US House Speaker Paul Ryan opts out of 2016 presidential bid

April 13, 2016 2:12 am

House Speaker Paul Ryan speaks during a conference at the Republican National Committee headquarters in Washington, DC, on April 12, 2016. (Photos by AFP)

Speaker of the US House of Representatives Paul Ryan has decisively dismissed the Republican nomination for president, putting an end to speculations of being drafted as candidate in nominating convention due in July 2016.
“Let me be clear: I do not want nor will I accept the nomination of our party… Count me out,” said Ryan, while delivering a speech at the Republican National Committee headquarters in Washington on Tuesday.
He said the 2016 nominee should be someone who has actually run this year and said he would urge delegates to pass a rule limiting the nomination only to actual candidates.
“I simply believe that if you want to be the nominee for our party — to be the president — you should actually run for it. I chose not to do this.
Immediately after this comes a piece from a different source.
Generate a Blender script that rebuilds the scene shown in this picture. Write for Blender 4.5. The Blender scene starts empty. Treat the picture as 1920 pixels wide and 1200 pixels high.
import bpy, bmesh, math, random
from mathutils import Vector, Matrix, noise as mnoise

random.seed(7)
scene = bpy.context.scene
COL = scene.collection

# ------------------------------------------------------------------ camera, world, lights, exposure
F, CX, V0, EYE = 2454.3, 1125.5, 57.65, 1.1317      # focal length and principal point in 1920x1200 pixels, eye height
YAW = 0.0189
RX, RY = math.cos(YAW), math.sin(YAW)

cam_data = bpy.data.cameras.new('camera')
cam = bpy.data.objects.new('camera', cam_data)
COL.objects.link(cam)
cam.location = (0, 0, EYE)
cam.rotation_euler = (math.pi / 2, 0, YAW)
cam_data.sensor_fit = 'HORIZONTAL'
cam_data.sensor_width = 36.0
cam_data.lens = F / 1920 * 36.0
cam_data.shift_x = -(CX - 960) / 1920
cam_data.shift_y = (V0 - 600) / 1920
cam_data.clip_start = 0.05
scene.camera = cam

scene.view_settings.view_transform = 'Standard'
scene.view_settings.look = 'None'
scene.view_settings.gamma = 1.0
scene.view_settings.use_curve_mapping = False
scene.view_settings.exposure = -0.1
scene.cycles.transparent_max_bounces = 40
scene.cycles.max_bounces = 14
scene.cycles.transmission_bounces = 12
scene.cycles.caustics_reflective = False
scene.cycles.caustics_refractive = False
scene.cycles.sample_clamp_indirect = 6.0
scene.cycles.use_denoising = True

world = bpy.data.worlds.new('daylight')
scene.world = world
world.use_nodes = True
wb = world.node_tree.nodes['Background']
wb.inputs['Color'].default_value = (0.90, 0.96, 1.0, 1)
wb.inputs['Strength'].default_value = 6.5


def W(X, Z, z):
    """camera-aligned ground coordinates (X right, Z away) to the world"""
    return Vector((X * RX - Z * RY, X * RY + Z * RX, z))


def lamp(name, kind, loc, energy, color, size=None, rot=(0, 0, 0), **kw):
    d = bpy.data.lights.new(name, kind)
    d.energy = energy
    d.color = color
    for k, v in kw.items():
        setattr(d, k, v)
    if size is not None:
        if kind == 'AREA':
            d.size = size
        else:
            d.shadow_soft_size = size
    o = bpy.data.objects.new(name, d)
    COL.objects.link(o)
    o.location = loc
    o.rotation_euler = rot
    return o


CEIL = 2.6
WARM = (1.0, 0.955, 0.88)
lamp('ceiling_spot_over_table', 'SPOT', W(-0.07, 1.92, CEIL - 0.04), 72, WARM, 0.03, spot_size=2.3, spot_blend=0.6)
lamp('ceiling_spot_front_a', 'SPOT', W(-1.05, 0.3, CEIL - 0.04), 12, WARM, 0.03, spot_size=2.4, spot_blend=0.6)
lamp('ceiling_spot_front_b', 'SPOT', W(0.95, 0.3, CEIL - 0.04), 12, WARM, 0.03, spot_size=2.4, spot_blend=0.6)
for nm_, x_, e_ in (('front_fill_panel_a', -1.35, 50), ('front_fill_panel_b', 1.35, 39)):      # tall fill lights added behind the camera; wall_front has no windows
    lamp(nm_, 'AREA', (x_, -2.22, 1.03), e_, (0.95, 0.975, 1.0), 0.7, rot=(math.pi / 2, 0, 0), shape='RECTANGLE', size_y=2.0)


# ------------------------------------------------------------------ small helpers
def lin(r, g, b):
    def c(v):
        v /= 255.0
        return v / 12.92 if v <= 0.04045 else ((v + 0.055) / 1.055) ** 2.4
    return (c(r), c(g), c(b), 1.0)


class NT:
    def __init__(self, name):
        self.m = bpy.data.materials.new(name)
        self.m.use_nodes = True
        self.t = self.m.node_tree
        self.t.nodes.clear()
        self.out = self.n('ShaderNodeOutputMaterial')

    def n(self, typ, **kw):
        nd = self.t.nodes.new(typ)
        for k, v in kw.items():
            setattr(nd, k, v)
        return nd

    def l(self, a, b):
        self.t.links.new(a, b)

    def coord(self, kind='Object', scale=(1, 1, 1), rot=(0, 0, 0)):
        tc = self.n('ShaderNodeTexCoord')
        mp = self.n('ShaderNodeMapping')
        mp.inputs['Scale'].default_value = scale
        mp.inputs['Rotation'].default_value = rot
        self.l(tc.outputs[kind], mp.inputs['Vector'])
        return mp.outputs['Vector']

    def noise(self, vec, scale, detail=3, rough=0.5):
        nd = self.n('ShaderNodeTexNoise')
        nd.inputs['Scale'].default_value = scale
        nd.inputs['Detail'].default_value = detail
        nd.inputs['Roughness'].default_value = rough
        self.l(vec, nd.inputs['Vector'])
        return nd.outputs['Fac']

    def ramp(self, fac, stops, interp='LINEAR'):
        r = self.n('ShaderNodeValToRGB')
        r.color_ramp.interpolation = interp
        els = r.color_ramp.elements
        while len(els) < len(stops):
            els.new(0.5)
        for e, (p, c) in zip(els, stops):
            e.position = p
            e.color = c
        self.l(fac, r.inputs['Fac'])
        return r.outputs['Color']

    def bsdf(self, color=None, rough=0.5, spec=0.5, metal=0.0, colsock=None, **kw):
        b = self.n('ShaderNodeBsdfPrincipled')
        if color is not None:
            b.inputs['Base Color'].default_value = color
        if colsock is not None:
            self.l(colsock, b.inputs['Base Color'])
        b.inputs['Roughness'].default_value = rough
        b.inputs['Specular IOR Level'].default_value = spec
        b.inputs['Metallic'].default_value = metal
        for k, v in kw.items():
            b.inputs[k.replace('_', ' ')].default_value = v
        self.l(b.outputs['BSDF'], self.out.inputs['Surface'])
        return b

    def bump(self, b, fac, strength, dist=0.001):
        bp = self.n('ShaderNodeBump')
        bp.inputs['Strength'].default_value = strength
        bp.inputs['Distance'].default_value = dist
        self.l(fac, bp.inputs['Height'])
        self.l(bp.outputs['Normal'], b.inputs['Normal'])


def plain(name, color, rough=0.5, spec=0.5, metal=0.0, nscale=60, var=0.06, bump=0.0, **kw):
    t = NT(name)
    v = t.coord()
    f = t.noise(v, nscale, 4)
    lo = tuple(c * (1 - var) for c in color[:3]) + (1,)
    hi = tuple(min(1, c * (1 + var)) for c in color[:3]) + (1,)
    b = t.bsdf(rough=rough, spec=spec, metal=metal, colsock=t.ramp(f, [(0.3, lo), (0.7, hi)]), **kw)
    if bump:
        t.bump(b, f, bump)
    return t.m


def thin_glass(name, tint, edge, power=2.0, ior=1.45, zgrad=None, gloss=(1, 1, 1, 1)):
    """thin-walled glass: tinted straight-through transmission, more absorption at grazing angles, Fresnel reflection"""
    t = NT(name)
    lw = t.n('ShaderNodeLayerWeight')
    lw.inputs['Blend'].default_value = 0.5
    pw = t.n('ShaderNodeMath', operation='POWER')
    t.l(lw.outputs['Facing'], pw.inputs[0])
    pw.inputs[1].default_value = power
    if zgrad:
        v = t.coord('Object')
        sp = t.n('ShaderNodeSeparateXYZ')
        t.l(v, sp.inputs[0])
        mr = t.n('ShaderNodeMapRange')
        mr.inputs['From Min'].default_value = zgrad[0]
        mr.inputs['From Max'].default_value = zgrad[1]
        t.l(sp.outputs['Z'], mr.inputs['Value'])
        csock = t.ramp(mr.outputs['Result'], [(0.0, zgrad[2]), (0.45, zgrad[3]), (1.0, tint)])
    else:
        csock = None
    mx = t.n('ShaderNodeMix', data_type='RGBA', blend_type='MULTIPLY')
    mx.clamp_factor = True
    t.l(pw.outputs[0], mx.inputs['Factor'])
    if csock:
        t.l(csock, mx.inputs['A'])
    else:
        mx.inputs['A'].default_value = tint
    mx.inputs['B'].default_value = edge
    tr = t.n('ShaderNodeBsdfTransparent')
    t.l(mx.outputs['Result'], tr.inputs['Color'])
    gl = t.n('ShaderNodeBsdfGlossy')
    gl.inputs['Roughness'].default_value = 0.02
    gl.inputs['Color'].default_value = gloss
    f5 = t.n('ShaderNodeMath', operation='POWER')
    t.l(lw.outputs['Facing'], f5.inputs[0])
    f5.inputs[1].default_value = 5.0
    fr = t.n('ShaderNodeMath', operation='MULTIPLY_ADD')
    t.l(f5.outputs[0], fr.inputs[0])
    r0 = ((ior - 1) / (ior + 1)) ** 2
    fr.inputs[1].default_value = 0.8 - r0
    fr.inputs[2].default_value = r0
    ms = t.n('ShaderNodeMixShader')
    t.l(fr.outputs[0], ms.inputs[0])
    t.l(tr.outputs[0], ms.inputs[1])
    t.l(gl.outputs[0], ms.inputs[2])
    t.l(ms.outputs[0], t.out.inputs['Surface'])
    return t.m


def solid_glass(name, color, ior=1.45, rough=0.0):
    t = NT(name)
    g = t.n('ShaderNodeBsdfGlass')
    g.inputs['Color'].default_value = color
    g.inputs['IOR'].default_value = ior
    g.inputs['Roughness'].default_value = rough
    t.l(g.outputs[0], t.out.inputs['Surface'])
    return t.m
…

Therefore, I should not be considered. Period. End of story,” he added.
Ryan has repeatedly said that he believes the Republican nominee ought to be elected by Republican primary voters from among the candidates already in the race, but speculation about his intentions has escalated in recent weeks as large segments of the Republican Party are in despair over their two leading candidates, Donald Trump and Ted Cruz.

US Republican presidential candidates Donald Trump (L) and Texas Republican Senator Ted Cruz 

The latest national Reuters poll said Trump still leads Cruz among Republican voters but that his advantage has been narrowed. Trump had 41 percent support to 35 percent for Cruz of 598 Republicans surveyed from April 8-12.
“Paul Ryan was the white knight hope of the GOP; now the party is left with the black swan choice of Ted Cruz or Donald Trump,” said a Democratic pollster.
If no one has the 1,237 delegates needed to win the nomination outright, the candidates head to a contested convention where if the initial vote produces no winner then delegates would be unbound for subsequent ballots and allowed to vote for whoever they want.
Trump has complained that the Republican Party is seeking to block him from the nomination so as to back Cruz.
Despite publicly slamming Trump on a number of occasions, including for his proposal to ban Muslims from entering the US, Ryan has pledged to support whoever becomes the nominee.